▶ YOUR INSTRUCTIONS
In the entries below, repeat only the lines between those holding "Build this scene" and "import numpy as np", inclusive. Leave pictures out.

▶ AVAILABLE DATA
====

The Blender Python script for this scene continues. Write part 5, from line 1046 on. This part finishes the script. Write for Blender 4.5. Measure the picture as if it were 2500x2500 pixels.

====

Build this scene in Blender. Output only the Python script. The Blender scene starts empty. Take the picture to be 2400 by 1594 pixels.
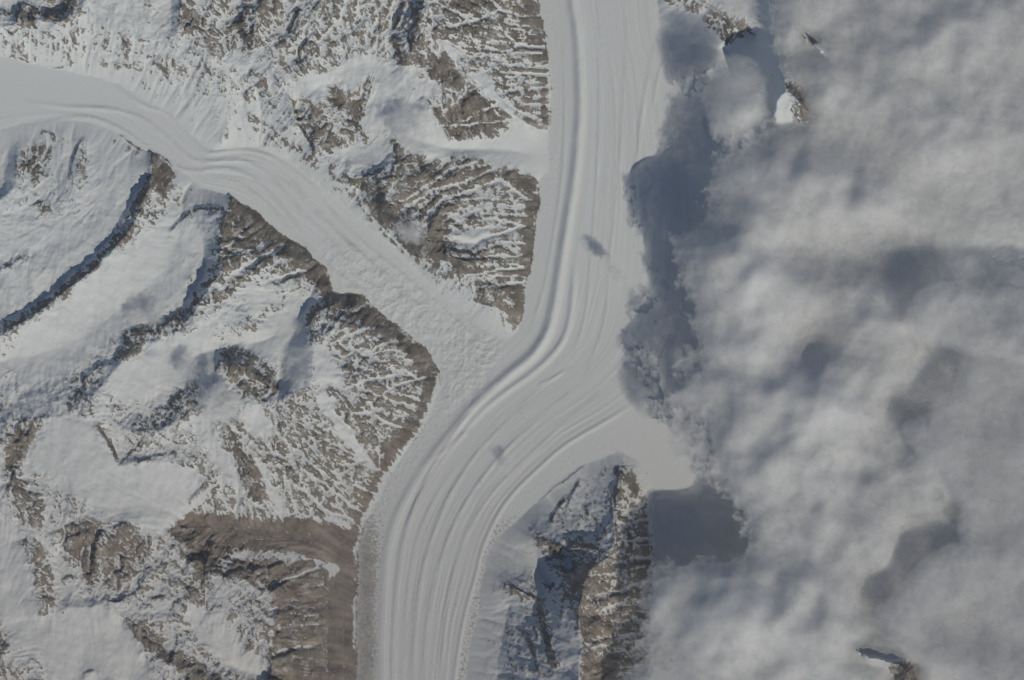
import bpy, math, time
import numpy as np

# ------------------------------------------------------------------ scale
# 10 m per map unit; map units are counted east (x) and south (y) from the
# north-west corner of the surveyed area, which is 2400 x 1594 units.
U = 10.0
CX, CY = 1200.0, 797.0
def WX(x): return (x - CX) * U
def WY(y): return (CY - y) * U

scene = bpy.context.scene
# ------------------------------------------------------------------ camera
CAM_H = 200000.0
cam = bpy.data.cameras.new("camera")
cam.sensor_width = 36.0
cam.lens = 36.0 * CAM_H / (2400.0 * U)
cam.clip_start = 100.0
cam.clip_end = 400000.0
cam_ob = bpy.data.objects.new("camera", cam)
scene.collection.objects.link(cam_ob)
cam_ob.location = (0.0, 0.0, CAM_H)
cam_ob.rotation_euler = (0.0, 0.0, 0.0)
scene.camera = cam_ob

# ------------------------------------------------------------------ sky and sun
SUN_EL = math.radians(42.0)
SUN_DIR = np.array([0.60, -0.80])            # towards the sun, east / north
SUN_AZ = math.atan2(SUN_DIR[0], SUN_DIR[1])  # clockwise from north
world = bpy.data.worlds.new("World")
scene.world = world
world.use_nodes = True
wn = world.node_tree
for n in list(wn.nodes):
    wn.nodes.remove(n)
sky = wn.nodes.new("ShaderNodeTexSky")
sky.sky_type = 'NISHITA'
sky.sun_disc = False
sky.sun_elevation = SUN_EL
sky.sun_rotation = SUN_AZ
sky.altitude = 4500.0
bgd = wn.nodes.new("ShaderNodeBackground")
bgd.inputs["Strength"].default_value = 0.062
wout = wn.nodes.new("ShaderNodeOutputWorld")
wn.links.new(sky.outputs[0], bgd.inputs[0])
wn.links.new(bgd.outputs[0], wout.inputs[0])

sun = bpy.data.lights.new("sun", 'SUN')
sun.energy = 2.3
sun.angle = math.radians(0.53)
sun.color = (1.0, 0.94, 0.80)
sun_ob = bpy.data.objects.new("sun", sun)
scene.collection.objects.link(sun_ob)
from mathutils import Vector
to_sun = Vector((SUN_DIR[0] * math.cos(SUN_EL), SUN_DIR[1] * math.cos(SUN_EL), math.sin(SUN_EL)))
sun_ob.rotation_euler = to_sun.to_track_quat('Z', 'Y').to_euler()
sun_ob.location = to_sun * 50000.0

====

▶ ANSWER TO THE PROBLEM
Build this scene in Blender. Output only the Python script. The Blender scene starts empty. Take the picture to be 2400 by 1594 pixels.
import bpy, math, time
import numpy as np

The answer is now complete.